Verwijst de verdachte in de door de benadeelde partij gemaakte en ten behoeve van de tenuitvoerlegging nog te maken kosten, tot aan de datum van deze uitspraak begroot op nihil.
Legt aan de verdachte de verplichting op om aan de Staat, ten behoeve van het slachtoffer, genaamd [benadeelde partij 2], ter zake van het onder 2 bewezen verklaarde een bedrag te betalen van € 375,20 (driehonderdvijfenzeventig euro en twintig cent) als vergoeding voor materiële schade, bij gebreke van betaling en verhaal te vervangen door 7 (zeven) dagen jeugddetentie, met dien verstande dat de toepassing van die jeugddetentie de verplichting tot schadevergoeding aan de Staat ten behoeve van het slachtoffer niet opheft.
Bepaalt dat de verplichting tot betaling van schadevergoeding aan de Staat ten behoeve van het slachtoffer voor de verdachte komt te vervallen indien en voor zover mededaders hebben voldaan aan de verplichting tot betaling aan de Staat ten behoeve van het slachtoffer.
Bepaalt dat voormelde betalingsverplichting ter zake van de materiële schade vermeerderd wordt met de wettelijke rente vanaf 7 juni 2015 tot aan de dag der algehele voldoening.
Bepaalt dat, indien de verdachte heeft voldaan aan de verplichting tot betaling aan de Staat daarmee de verplichting tot betaling aan de benadeelde partij in zoverre komt te vervallen en andersom dat, indien de verdachte heeft voldaan aan de verplichting tot betaling aan de benadeelde partij daarmee de verplichting tot betaling aan de Staat in zoverre komt te vervallen.

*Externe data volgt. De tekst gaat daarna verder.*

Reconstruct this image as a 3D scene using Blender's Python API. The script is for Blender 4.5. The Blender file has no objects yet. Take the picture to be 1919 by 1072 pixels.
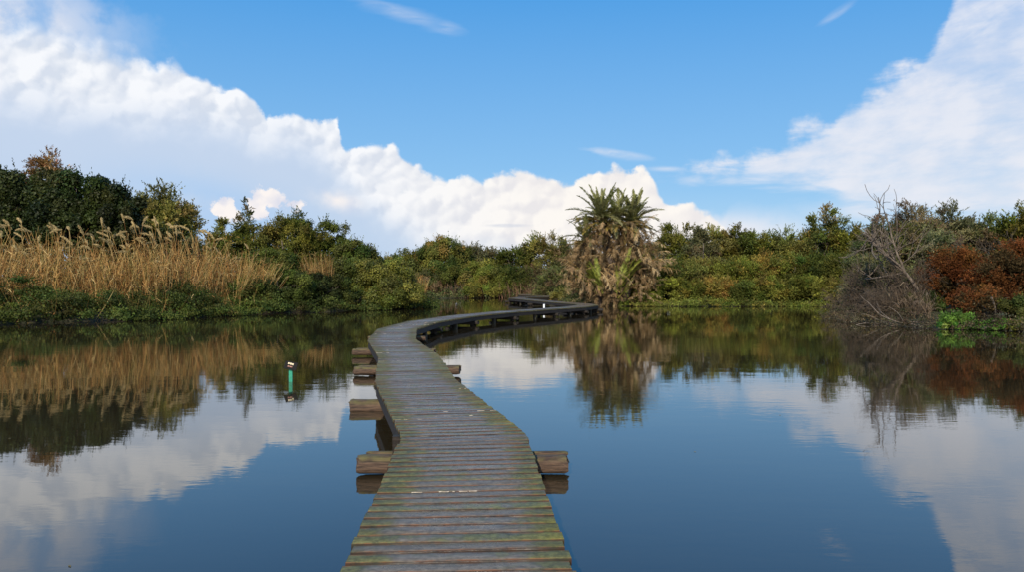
import bpy, math, random
import numpy as np
from mathutils import Vector

R = math.radians
scene = bpy.context.scene
C = scene.collection
F = 1507.0          # focal length in photograph pixels
EYE = 1.92          # eye height above the water
DECK = 0.42         # deck surface above the water


def wx(px, d):
    return (px - 960.0) / F * d


def wz(py, d):
    return (525.0 - py) / F * d + EYE


# ------------------------------------------------------------------ mesh helpers
def mesh_from(name, verts, quads, mat, parent=None, cols=None, uvs=None, smooth=False, nv=4):
    """verts (n,3); quads (m,nv) ints."""
    me = bpy.data.meshes.new(name)
    v = np.asarray(verts, dtype=np.float32)
    q = np.asarray(quads, dtype=np.int32)
    n = len(q)
    me.vertices.add(len(v))
    me.vertices.foreach_set('co', v.ravel())
    me.loops.add(n * nv)
    me.loops.foreach_set('vertex_index', q.ravel())
    me.polygons.add(n)
    me.polygons.foreach_set('loop_start', np.arange(0, n * nv, nv, dtype=np.int32))
    me.polygons.foreach_set('loop_total', np.full(n, nv, dtype=np.int32))
    if smooth:
        me.polygons.foreach_set('use_smooth', np.ones(n, dtype=bool))
    if cols is not None:
        a = me.color_attributes.new('tint', 'FLOAT_COLOR', 'POINT')
        c = np.ones((len(v), 4), dtype=np.float32)
        c[:, :3] = cols
        a.data.foreach_set('color', c.ravel())
    if uvs is not None:
        u = me.uv_layers.new(name='UVMap')
        u.data.foreach_set('uv', np.asarray(uvs, dtype=np.float32)[q.ravel()].ravel())
    me.update(calc_edges=True)
    me.validate()
    me.materials.append(mat)
    o = bpy.data.objects.new(name, me)
    C.objects.link(o)
    if parent is not None:
        o.parent = parent
    return o


class Bag:
    """collects quads, tubes and boxes into one mesh"""

    def __init__(s):
        s.v, s.q, s.c, s.u, s.n = [], [], [], [], 0

    def add(s, v, q, c=(1, 1, 1), u=None):
        v = np.asarray(v, dtype=float)
        s.v.append(v)
        s.q.append(np.asarray(q, dtype=int) + s.n)
        c = np.asarray(c, dtype=float)
        s.c.append(np.broadcast_to(c, (len(v), 3)) if c.ndim == 1 else c)
        s.u.append(np.zeros((len(v), 2)) if u is None else np.asarray(u, dtype=float))
        s.n += len(v)

    def tube(s, pts, rad, sides=5, c=(1, 1, 1), caps=True):
        pts = np.asarray(pts, dtype=float)
        m = len(pts)
        rad = np.broadcast_to(np.asarray(rad, dtype=float), (m,))
        t = np.gradient(pts, axis=0)
        t /= np.linalg.norm(t, axis=1)[:, None] + 1e-9
        ref = np.array([0.31, 0.17, 0.93]) if abs(t[:, 2]).mean() < .8 else np.array([.95, .2, .1])
        a = np.cross(t, ref)
        a /= np.linalg.norm(a, axis=1)[:, None] + 1e-9
        b = np.cross(t, a)
        ang = np.arange(sides) * 2 * math.pi / sides
        v = pts[:, None, :] + rad[:, None, None] * (a[:, None, :] * np.cos(ang)[None, :, None] + b[:, None, :] * np.sin(ang)[None, :, None])
        v = v.reshape(-1, 3)
        i = np.arange(m - 1)[:, None] * sides
        j = np.arange(sides)[None, :]
        k = (j + 1) % sides
        q = np.stack([i + j, i + k, i + sides + k, i + sides + j], -1).reshape(-1, 4)
        if caps and sides >= 4:
            L = (m - 1) * sides
            ex = []
            for e in range(1, sides - 2, 2):
                ex.append([0, e, e + 1, e + 2]); ex.append([L, L + e, L + e + 1, L + e + 2])
            q = np.vstack([q, np.array(ex)])
        u = np.stack([np.repeat(np.linspace(0, 1, m) * m, sides), np.tile(ang, m)], -1)
        s.add(v, q, c, u)

    def hexa(s, p, c=(1, 1, 1), u=None):
        """p: 8 corners, bottom four then top four (same winding)"""
        p = np.asarray(p, dtype=float)
        f = [(3, 2, 1, 0), (4, 5, 6, 7), (0, 1, 5, 4), (1, 2, 6, 5), (2, 3, 7, 6), (3, 0, 4, 7)]
        vi = np.array(f).ravel()
        uu = None
        if u is not None:
            uu = np.asarray(u, dtype=float)[vi]
        s.add(p[vi], np.arange(24).reshape(6, 4), c, uu)

    def box(s, c0, half, yaw=0.0, c=(1, 1, 1)):
        x, y, z = half
        p = np.array([(-x, -y, -z), (x, -y, -z), (x, y, -z), (-x, y, -z), (-x, -y, z), (x, -y, z), (x, y, z), (-x, y, z)], float)
        ca, sa = math.cos(yaw), math.sin(yaw)
        p = np.stack([p[:, 0] * ca - p[:, 1] * sa, p[:, 0] * sa + p[:, 1] * ca, p[:, 2]], -1) + np.asarray(c0)
        s.hexa(p, c)

    def build(s, name, mat, parent=None, smooth=False):
        return mesh_from(name, np.vstack(s.v), np.vstack(s.q), mat, parent, np.vstack(s.c), np.vstack(s.u), smooth)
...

Bepaalt dat indien en voor zover de mededaders van de verdachte voormeld bedrag hebben betaald, verdachte in zoverre is bevrijd van voornoemde verplichtingen tot betaling aan de benadeelde partij of aan de Staat.
Bevestigt het vonnis waarvan beroep voor het overige, met inachtneming van het hiervoor overwogene.
Dit arrest is gewezen door mr. J.A.C. Bartels, mr. G. Knobbout en mr. A.W.M. Bijloos, in bijzijn van de griffier mr. M. Simpelaar.
Het is uitgesproken op de openbare terechtzitting van het hof van 13 juli 2016.
mr. A.W.M. Bijloos is buiten staat dit arrest te ondertekenen.